In summary, Document Management provides a security solution that:

• Limits access to files and tracks which users have read or modified them
• Is critical to achieving regulatory compliance
• Provides audit trails to report all access to files
• Enables you to enforce control over document access rights at the user, group and document levels
• Facilitates version control, retention policies, and other Information Lifecycle Management (ILM) functions.
• Lets the system control the type of access allowed, rather than relying on the document type, such as PDF, to ensure that files stored as final are not modified.

Finding information
Finding information in a paper filing system is very difficult.  In a Windows filing structure it is easier, provided it is well managed, you know what you are looking for and the document has not been misfiled.  If the document has been misfiled it will take a very long time to find it.  You can you the Windows search facility, but even in a modest store of documents this could take hours.
By adding metadata to documents as they are saved you are creating an index that is very quick and easy to search.  You can search on any part of the document name, the type of document, client, entity, application, author, typist, dates and any other criteria you use to save the document.
In addition the full content of the document is indexed so you can search on that content with results displayed in seconds.

Version Control
Creating complex documents such as agreements, contracts, trust deeds, etc. often requires many iterations of a document.  Using normal Windows file structures and naming regime needs to be put in place and enforced that allows users to maintain previous versions so they can be referred to if necessary.

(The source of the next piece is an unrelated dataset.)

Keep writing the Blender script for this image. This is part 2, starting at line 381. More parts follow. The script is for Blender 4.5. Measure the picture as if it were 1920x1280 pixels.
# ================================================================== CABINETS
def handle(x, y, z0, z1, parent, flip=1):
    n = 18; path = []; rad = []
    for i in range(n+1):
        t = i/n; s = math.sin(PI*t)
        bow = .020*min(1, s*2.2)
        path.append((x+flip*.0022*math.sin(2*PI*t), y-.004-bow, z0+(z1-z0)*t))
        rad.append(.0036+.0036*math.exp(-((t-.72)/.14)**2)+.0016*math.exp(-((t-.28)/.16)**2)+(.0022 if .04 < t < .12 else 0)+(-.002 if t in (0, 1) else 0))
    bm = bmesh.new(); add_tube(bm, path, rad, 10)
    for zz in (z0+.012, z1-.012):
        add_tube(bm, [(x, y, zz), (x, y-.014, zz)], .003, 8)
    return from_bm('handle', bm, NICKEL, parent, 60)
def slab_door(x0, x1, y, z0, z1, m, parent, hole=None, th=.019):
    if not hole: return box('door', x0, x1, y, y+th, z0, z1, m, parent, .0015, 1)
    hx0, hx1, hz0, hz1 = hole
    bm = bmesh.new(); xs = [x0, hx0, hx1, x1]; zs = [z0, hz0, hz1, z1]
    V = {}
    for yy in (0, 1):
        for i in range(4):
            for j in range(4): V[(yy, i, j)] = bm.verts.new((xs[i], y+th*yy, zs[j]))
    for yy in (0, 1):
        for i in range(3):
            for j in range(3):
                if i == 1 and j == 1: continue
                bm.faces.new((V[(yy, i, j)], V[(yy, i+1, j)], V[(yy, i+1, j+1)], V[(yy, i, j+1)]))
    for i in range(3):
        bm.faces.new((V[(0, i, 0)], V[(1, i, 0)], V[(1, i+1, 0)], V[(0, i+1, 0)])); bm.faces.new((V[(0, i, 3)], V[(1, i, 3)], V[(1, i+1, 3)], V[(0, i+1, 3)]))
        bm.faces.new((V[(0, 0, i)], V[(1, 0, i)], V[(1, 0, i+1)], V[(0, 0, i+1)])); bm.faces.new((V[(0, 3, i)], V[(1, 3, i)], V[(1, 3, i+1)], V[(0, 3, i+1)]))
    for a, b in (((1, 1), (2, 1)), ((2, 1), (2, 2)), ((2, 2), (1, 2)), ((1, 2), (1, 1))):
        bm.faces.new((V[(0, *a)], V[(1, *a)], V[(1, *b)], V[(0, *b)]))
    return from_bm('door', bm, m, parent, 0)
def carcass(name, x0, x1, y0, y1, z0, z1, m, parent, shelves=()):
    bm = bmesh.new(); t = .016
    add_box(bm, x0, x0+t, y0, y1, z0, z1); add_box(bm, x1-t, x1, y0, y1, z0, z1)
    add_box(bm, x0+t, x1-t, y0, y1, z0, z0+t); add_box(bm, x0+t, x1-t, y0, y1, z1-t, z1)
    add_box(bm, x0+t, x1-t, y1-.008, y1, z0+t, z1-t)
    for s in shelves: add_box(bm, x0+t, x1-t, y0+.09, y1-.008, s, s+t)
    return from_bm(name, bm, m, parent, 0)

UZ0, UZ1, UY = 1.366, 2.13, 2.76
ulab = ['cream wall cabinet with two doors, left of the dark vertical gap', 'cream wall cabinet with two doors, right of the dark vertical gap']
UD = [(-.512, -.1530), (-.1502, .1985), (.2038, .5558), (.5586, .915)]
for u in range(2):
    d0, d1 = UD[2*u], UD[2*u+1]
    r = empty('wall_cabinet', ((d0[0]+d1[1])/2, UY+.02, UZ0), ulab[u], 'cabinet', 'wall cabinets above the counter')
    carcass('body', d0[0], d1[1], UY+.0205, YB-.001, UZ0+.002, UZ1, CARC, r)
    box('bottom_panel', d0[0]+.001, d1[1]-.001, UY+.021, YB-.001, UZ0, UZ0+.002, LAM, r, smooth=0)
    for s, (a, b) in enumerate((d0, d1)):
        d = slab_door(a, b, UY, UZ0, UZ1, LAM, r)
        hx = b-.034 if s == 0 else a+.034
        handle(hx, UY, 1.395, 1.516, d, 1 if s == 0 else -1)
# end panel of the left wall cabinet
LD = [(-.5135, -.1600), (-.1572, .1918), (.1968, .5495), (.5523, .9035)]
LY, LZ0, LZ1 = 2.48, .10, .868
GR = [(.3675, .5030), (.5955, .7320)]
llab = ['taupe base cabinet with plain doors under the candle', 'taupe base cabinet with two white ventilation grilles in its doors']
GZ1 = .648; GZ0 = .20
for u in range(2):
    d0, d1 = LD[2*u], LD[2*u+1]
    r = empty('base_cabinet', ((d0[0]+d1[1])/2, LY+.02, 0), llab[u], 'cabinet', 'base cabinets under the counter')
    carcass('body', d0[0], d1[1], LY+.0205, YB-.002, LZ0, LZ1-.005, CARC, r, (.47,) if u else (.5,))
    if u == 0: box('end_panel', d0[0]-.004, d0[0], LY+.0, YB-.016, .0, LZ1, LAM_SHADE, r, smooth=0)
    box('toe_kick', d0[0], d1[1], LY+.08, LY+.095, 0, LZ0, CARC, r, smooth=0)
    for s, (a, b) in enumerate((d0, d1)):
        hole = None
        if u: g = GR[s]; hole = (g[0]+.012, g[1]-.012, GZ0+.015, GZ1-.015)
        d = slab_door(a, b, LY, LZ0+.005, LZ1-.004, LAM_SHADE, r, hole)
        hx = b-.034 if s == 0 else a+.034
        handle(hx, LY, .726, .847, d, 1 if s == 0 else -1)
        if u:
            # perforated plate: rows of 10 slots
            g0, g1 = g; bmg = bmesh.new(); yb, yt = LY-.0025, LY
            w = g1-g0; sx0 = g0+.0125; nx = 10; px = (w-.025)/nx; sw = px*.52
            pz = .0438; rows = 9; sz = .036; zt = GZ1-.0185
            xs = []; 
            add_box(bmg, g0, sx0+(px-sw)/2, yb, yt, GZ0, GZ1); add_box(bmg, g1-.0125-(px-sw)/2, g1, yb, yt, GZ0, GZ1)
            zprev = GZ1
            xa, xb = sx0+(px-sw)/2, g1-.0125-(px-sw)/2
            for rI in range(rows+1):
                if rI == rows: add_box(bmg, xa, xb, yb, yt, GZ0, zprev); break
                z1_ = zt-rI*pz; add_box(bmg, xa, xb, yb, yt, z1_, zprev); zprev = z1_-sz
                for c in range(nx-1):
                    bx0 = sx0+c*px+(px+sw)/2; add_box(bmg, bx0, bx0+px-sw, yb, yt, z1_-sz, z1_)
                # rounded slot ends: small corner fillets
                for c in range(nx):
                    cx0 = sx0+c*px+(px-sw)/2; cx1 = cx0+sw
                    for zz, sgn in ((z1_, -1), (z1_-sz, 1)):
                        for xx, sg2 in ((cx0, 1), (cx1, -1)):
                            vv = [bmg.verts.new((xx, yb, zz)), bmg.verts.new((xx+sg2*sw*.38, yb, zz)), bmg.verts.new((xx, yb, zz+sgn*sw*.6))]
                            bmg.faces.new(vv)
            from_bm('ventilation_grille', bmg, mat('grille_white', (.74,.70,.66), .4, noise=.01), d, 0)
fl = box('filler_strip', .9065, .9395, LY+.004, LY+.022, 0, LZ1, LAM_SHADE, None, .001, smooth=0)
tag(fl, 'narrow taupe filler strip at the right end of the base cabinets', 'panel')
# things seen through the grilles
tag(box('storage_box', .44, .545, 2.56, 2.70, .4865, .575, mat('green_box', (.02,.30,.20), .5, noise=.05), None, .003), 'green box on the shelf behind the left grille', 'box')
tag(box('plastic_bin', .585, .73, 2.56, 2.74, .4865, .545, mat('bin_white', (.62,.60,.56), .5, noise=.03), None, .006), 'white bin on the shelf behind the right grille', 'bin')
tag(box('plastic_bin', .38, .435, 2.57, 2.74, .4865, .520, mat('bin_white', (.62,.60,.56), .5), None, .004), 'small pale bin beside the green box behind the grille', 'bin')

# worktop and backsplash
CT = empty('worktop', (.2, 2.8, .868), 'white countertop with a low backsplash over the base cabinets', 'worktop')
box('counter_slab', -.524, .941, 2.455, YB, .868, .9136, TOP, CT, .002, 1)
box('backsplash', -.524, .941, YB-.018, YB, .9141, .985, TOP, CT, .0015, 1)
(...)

Document Management overcomes this by controlling versions and subversions of documents.  A search finds the document and then you can choose which version you want to retrieve.

Regulatory Compliance
Do you know when your files were stored? In many jurisdictions documents are routinely kept for seven years and then they are destroyed, however, you may have varying document retention requirements. A Document Management system enables you to establish and enforce retention policies.
It will also give you a full audit trail of the document.  Find out who has viewed, opened and edited a document throughout.

The information in your organisation can split into two basic types.  Structured data is that held in your line of business application, probably with some form of SQL database to manage the information.  Unstructured data is the documents you create using Office packages (letters, spreadsheets, etc.)  Most organisations create some form of file structure to organise this data, but implementation of the rules is very difficult.  Finding information in those file structures is even harder.

Depending on your company, up to 80% of data could be unstructured.  Is it safe to leave the management of all of this business critical information to luck?

Document and Content Management provides structure to his unstructured data.  As users save information they are prompted to provide the structure.  This combined with the ability to quickly search the content of documents means retrieval is fast.

Additional features that can add value include, version control, full document level security, audit trails (who has opened, edited or viewed a document) and the ability to integrate to your line of business application.